HMS Hardy (1936) - Service

Service

Hardy was laid down by Cammell Laird and Company at Birkenhead on 30 May 1935, launched on 7 April 1936 and commissioned on 11 December 1936. Excluding government-furnished equipment like the armament, the ship cost £278,482. The ship was assigned to the 2nd Destroyer Flotilla of the Mediterranean Fleet upon commissioning. Hardy patrolled Spanish waters from 1937 through 1939 during the Spanish Civil War enforcing the policies of the Non-Intervention Committee. After the destroyer HMS Hunter struck a mine off Almeria on 13 May 1937, Hardy stood by in case Hunter needed further assistance. Hardy was berthed in Palma, Majorca on 23 May 1937 when that port was bombed by the Spanish Republican Air Force, but was not damaged. After the end of the Spanish Civil War in 1939, she began a refit in Devonport Dockyard between 2 June and 29 July.
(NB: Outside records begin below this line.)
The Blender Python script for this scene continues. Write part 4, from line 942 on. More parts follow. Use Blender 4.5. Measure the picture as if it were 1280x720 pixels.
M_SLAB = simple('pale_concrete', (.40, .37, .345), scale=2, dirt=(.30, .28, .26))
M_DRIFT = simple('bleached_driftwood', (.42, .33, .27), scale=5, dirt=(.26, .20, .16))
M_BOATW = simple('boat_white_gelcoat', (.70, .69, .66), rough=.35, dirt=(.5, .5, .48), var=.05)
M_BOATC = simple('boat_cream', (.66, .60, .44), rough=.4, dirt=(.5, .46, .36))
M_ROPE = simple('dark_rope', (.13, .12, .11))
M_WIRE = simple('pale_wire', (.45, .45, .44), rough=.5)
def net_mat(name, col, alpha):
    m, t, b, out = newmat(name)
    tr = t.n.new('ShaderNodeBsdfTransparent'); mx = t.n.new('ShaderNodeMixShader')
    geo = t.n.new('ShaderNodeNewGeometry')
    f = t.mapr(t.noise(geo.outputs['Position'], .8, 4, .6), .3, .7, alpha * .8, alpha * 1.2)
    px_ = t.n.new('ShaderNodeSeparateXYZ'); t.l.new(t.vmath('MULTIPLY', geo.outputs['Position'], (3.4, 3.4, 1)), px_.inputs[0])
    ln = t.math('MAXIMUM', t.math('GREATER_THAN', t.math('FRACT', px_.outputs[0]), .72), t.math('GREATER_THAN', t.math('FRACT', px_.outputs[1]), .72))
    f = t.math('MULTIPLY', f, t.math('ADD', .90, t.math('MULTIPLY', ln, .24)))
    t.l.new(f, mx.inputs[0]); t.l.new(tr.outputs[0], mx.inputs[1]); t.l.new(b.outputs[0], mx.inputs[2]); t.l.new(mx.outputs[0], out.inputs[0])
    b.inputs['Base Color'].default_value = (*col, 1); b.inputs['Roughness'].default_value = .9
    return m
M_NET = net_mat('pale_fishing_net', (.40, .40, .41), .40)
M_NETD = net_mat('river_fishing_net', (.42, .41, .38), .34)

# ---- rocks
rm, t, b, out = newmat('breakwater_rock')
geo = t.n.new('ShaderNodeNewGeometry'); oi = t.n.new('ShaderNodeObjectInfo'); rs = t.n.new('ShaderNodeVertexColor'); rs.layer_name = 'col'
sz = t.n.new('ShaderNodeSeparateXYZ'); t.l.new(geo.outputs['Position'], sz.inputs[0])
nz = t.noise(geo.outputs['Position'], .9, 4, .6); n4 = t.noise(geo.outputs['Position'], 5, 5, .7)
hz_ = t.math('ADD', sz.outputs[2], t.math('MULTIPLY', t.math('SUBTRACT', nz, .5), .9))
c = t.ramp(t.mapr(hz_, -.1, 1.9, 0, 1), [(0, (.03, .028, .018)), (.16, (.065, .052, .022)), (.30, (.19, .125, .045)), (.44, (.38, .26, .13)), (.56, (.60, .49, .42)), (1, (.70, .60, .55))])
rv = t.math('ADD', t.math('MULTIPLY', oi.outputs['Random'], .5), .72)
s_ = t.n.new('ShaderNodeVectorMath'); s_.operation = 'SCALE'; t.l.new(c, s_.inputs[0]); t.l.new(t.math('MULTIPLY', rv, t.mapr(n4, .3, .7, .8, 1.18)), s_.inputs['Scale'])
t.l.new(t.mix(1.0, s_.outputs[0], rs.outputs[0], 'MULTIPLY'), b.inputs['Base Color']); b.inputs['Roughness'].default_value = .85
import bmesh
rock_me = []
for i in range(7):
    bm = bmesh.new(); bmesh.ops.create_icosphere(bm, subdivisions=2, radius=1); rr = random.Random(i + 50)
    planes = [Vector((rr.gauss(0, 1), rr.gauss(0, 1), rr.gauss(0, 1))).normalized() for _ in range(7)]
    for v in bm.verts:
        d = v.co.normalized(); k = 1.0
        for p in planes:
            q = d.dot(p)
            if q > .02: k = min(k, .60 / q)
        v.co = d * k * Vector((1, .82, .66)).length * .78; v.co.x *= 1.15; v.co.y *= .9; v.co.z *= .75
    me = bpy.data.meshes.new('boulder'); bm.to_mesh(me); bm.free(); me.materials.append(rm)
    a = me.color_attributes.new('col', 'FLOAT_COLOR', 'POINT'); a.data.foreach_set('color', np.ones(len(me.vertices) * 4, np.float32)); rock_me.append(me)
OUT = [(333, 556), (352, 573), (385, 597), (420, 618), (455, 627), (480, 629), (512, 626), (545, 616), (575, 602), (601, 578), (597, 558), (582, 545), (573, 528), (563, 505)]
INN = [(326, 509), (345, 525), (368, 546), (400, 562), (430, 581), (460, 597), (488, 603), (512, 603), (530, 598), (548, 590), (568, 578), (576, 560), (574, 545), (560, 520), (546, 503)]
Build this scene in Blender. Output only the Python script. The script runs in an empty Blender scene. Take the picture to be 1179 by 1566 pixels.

The ship was in Malta when World War II began in September.

In October Hardy was transferred to Freetown, Sierra Leone, to hunt for German commerce raiders in the South Atlantic with Force K. The ship and her half-sisters, HMS Hostile, HMS Hereward, and HMS Hasty, rendezvoused with the battlecruiser HMS Renown, the aircraft carrier HMS Ark Royal, and the light cruiser HMS Neptune on 17 December. They refuelled in Rio de Janeiro, Brazil, before proceeding to the estuary of the River Plate in case the damaged German pocket battleship Admiral Graf Spee attempted to escape from Montevideo, Uruguay, where she had taken refuge after losing the Battle of the River Plate. She was given a brief overhaul at Devonport between 25 January and 12 February 1940 and was transferred to Greenock, Scotland for convoy escort duties after it was completed. The ship rejoined the 2nd Destroyer Flotilla of the Home Fleet in Scapa Flow on 9 March and became its flagship.

On 6 April Hardy and the rest of the 2nd Destroyer Flotilla escorted the four destroyer minelayers of the 20th Destroyer Flotilla as they sailed to implement Operation Wilfred, an operation to lay mines in the Vestfjord to prevent the shipment of Swedish iron ore from Narvik to Germany. The mines were laid on the early morning of 8 April, before the Germans began their invasion, and the destroyers joined the battlecruiser HMS Renown and her escorts.

The Admiralty ordered Captain Warburton-Lee to attack German shipping in Narvik, Norway on 9 April. The following morning Hardy led four of her half-sisters down Ofotfjord in a surprise dawn attack on Narvik harbour during a blinding snowstorm. A torpedo from Hardy blew off the stern of the German flagship, Z21 Wilhelm Heidkamp, and killed the German flotilla commander, Commodore Friedrich Bonte. Heidkamp sank the next day. Another hit a merchant ship in the stern. A second salvo of four torpedoes was fired at two other German destroyers, but missed and badly damaged the ore docks. After regrouping, Captain Warburton-Lee led another attack on the harbour later that morning, but inflicted little additional damage due to poor visibility.

As the British destroyers completed their second attack, they were engaged by three more German destroyers. The British destroyers attempted to withdraw to the west, but were pursued by the German ships. Two additional German destroyers crossed the T of the British ships and quickly knocked out Hardy's forward guns. More hits to the ship's bridge and superstructure set her on fire, mortally wounded Captain Warburton-Lee and killed or wounded all of the other officers on the bridge except Paymaster Lieutenant G.H. Stanning, the Captain's Secretary. Although badly wounded himself he took command and ordered her run aground at Vidrek after several more hits disabled her boilers. The First Lieutenant, who had not been present on the bridge, assumed command and ordered the ship abandoned. Some of the crew delayed doing so until the last torpedo was fruitlessly fired at a German ship and No. 4 gun fired until it was out of ammunition.

Captain Warburton-Lee was brought ashore but died after an hour from his head wounds. 139 other men managed to get ashore, although 26 were seriously wounded. Captain Warburton-Lee was posthumously awarded the Victoria Cross. Hardy was lifted off the beach at high tide and drifted to the head of Skjomen fjord where she capsized in shallow waters. The wreck was still visible as late as 1963.